* **SHORT EXERCISE**: Repeat exactly the lines of the listing below, please, starting with the first and ending with the line containing "b.build('bridge', M['frame'], gl, smooth=True)"; leave out the rest.

* **DATA LINES**:
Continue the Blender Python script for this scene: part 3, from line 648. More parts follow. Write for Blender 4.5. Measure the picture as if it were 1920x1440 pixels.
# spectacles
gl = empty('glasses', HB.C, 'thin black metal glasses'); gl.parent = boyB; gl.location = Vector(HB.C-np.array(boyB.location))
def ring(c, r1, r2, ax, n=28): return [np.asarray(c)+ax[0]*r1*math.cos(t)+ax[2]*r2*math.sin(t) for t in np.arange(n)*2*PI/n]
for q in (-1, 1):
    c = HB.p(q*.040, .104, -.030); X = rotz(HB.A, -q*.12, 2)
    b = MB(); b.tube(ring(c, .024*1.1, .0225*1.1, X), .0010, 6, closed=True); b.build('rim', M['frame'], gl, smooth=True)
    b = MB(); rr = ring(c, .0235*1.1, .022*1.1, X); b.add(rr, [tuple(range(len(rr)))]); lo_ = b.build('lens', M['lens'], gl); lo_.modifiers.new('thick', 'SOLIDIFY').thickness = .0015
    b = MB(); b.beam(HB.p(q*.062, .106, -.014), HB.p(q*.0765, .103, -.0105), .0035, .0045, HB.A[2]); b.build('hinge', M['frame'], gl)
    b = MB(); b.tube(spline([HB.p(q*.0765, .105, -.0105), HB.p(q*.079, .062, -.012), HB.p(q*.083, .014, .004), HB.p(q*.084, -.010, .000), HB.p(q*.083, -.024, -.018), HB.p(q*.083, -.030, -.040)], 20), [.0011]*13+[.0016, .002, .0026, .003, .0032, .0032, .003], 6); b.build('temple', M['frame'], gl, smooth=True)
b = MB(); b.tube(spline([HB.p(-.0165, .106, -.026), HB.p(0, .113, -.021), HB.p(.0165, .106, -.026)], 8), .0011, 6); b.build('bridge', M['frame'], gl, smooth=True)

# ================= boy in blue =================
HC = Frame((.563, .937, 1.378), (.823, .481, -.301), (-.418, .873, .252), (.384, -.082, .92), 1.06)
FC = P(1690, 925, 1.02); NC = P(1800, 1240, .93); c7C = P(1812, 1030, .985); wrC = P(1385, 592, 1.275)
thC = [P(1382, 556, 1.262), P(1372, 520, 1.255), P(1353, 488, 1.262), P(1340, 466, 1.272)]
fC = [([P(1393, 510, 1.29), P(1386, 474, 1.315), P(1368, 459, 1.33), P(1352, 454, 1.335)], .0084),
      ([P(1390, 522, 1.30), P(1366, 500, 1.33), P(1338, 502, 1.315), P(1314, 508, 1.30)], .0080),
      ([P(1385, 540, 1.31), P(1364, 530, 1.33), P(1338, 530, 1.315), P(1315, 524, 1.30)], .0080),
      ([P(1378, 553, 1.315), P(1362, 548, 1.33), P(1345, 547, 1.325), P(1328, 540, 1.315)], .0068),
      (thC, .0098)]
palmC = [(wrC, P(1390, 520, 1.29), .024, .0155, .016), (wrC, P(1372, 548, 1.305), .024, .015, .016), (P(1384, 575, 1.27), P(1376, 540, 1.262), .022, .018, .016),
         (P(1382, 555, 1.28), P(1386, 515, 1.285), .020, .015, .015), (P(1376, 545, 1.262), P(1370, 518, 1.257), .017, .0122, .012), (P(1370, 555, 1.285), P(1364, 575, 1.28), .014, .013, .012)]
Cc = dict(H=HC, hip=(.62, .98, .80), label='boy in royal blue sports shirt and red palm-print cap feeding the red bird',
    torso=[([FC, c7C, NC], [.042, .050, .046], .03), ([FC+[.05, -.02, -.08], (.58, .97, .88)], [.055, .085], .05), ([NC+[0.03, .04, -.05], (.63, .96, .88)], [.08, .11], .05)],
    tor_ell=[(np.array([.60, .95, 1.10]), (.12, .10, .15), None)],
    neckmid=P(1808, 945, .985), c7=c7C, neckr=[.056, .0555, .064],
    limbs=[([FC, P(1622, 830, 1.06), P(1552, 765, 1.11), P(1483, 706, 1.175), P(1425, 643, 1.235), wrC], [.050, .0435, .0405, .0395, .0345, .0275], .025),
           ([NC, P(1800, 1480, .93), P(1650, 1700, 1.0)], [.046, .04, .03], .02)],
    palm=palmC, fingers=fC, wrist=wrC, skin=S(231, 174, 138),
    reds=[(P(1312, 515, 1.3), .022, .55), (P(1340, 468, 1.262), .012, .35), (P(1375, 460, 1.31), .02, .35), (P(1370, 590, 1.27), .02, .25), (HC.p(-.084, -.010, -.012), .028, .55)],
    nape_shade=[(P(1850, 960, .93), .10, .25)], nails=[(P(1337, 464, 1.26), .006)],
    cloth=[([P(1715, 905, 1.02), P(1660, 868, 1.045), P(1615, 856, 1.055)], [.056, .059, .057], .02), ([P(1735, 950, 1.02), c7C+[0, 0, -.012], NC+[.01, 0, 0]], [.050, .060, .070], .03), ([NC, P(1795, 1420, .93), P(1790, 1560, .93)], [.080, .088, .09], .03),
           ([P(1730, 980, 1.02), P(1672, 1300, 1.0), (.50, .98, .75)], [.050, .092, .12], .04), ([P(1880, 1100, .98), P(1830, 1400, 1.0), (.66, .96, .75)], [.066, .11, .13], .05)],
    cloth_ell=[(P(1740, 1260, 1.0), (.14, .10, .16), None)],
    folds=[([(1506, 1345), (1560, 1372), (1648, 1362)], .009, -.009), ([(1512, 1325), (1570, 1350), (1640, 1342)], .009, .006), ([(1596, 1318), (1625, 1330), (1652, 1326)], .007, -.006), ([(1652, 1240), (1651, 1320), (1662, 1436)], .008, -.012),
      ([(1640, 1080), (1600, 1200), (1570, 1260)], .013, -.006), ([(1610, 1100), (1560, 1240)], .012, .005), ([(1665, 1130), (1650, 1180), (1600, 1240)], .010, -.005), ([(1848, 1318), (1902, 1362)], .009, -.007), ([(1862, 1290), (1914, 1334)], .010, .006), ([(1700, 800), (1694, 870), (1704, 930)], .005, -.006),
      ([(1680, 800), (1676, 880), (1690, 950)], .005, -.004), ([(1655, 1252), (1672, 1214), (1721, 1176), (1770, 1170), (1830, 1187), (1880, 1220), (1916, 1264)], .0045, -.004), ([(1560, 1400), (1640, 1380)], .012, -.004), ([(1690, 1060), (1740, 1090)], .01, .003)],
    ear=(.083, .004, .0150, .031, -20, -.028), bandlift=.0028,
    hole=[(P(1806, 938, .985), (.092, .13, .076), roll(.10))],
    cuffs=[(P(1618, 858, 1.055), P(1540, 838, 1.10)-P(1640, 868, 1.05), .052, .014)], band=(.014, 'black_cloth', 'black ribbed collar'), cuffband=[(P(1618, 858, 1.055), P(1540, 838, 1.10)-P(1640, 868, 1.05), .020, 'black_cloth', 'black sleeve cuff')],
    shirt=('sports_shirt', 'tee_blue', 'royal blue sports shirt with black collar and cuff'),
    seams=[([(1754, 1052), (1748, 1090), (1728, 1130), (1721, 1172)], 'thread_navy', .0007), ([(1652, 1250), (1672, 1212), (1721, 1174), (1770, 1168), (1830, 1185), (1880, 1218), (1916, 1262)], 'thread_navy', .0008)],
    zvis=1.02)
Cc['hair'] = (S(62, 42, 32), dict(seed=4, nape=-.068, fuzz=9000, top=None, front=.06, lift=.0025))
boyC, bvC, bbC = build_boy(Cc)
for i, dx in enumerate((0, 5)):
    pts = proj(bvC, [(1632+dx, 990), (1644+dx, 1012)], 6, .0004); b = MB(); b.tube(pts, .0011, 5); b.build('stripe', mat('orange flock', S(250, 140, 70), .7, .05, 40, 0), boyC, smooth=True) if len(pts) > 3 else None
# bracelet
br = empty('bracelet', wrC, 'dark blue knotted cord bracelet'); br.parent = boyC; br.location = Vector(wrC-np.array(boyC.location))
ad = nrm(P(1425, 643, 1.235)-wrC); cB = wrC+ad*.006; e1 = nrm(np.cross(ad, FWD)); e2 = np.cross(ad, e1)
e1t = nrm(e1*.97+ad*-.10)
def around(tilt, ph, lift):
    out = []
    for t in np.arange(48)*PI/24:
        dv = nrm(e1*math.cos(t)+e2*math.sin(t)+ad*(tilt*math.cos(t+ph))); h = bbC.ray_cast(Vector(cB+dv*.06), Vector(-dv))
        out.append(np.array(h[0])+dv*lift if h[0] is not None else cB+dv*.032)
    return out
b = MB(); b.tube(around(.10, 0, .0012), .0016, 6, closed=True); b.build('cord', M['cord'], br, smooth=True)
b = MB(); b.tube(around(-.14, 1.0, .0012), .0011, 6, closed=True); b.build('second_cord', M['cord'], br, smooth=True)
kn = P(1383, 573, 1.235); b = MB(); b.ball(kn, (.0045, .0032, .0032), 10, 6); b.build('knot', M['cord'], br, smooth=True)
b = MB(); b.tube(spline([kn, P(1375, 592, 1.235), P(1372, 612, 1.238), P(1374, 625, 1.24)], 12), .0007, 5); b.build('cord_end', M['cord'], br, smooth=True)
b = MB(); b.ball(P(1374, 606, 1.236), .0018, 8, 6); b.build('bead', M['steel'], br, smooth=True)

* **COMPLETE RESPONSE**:
Continue the Blender Python script for this scene: part 3, from line 648. More parts follow. Write for Blender 4.5. Measure the picture as if it were 1920x1440 pixels.
# spectacles
gl = empty('glasses', HB.C, 'thin black metal glasses'); gl.parent = boyB; gl.location = Vector(HB.C-np.array(boyB.location))
def ring(c, r1, r2, ax, n=28): return [np.asarray(c)+ax[0]*r1*math.cos(t)+ax[2]*r2*math.sin(t) for t in np.arange(n)*2*PI/n]
for q in (-1, 1):
    c = HB.p(q*.040, .104, -.030); X = rotz(HB.A, -q*.12, 2)
    b = MB(); b.tube(ring(c, .024*1.1, .0225*1.1, X), .0010, 6, closed=True); b.build('rim', M['frame'], gl, smooth=True)
    b = MB(); rr = ring(c, .0235*1.1, .022*1.1, X); b.add(rr, [tuple(range(len(rr)))]); lo_ = b.build('lens', M['lens'], gl); lo_.modifiers.new('thick', 'SOLIDIFY').thickness = .0015
    b = MB(); b.beam(HB.p(q*.062, .106, -.014), HB.p(q*.0765, .103, -.0105), .0035, .0045, HB.A[2]); b.build('hinge', M['frame'], gl)
    b = MB(); b.tube(spline([HB.p(q*.0765, .105, -.0105), HB.p(q*.079, .062, -.012), HB.p(q*.083, .014, .004), HB.p(q*.084, -.010, .000), HB.p(q*.083, -.024, -.018), HB.p(q*.083, -.030, -.040)], 20), [.0011]*13+[.0016, .002, .0026, .003, .0032, .0032, .003], 6); b.build('temple', M['frame'], gl, smooth=True)
b = MB(); b.tube(spline([HB.p(-.0165, .106, -.026), HB.p(0, .113, -.021), HB.p(.0165, .106, -.026)], 8), .0011, 6); b.build('bridge', M['frame'], gl, smooth=True)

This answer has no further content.